The Minister for Justice yet again proves that he is miles ahead of his cabinet colleagues on progressive solutions to crime, even though he still insists on using the less-than-progressive rhetoric.

For those of us wondering where on earth the skipper has been over the past month it looks like the Minister for Justice has returned to make a grab for the tiller of the Coalition’s policy response to the riots. 

And he brings with him some statistics on rioters that tell a story just as captivating, and far more informative, than the tale of the lidl water snatcher and trainee social worker turned looterThree quarters of adults convicted for the riots so far had previous convictions.  This has led Ken to pronounce (once again) that the Penal System is a mess and useless at preventing reoffending (though to be fair if you found out you were the unwanted progeny of an union between Broken Britain and Bonkers Bureaucracy you would want to lay down and play dead too).

Underneath all the rhetoric about a feral underclass and inflated expectations however it doesn’t seem like the Minister has changed his views.  Clarke still wants to reduce reoffending by tackling some of the problems faced by offenders (recognising the importance of employment, housing and family context).  In his article in the Guardian yesterday he wrote:

Locking people up without reducing the risk of them committing new crimes against new victims the minute they get out does not make for intelligent sentencing.

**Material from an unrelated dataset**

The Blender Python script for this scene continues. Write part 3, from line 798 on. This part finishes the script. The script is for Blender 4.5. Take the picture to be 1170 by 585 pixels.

This analysis isn’t anathema to most people interested in reducing crime and protecting future potential victims.  The real difficulty is that reoffending will never be addressed by the criminal justice agencies in isolation (let alone the penal system) and especially not while agencies like probation and the police are facing budget cuts.  The introduction of payment by results will likely emphasise the value of one short term outcome – reoffending within a set time period.  The risk is that this mechanism in itself only exacerbates the difficulty of getting a broader range of agencies to work together to enable offenders to build new kinds of lives.    

 It takes the efforts of a whole range of public sector workers and voluntary and community sector organisations – youth and social workers, mental health and drug services, housing officers and those working with complex needs to name but a few to impact on offending behaviour over time.  The sticking glue that we need to mend a broken penal system isn’t a new community sentence; it is these essential services and interventions that meet the needs and tackle the wider problems of offenders.      

Ken’s return today brings these issues back to the fore, and highlights again the need for forward looking proposals that both invest in and bring together support that make a difference to offenders’ lives and criminal behaviour.